Exercise objective ▸ Quote exactly the lines spanning from the top of the data below to the line that contains "struct('ceiling_right', m, m_ceil_r)", including both.

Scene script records
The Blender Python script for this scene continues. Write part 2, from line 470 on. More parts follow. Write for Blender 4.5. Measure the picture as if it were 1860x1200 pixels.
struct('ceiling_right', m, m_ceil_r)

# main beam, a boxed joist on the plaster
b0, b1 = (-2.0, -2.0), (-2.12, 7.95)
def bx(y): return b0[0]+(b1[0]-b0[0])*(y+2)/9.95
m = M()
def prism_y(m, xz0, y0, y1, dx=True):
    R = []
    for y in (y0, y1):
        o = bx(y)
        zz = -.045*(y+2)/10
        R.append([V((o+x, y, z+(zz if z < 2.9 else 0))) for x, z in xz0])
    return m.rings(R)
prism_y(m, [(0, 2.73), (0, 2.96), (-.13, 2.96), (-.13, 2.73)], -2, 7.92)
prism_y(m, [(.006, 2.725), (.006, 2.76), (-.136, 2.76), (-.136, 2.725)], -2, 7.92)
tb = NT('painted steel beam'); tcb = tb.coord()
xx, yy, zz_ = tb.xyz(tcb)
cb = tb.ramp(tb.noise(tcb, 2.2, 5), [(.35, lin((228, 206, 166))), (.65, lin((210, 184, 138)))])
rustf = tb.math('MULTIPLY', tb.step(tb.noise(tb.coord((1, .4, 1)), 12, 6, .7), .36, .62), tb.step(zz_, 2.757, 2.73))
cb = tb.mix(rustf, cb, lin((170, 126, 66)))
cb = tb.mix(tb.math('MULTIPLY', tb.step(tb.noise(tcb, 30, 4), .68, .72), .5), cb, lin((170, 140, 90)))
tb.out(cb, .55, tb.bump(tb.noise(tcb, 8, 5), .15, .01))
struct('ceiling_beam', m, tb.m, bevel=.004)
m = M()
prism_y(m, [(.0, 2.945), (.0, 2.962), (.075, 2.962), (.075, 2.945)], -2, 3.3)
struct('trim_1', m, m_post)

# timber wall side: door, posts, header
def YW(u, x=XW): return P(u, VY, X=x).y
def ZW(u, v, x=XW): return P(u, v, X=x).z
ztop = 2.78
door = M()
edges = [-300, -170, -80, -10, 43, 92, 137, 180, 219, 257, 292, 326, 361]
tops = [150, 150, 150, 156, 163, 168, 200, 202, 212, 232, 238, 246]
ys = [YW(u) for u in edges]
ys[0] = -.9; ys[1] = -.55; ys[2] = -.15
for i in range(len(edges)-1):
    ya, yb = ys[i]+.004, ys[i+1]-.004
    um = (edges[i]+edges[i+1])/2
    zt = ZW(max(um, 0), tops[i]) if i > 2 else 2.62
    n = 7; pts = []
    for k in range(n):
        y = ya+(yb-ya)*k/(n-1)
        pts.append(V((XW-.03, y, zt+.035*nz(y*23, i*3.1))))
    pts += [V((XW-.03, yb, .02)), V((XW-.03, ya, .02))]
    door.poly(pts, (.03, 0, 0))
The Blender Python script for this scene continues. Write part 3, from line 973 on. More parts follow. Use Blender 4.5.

Written response ▸
The Blender Python script for this scene continues. Write part 2, from line 470 on. More parts follow. Write for Blender 4.5. Measure the picture as if it were 1860x1200 pixels.
struct('ceiling_right', m, m_ceil_r)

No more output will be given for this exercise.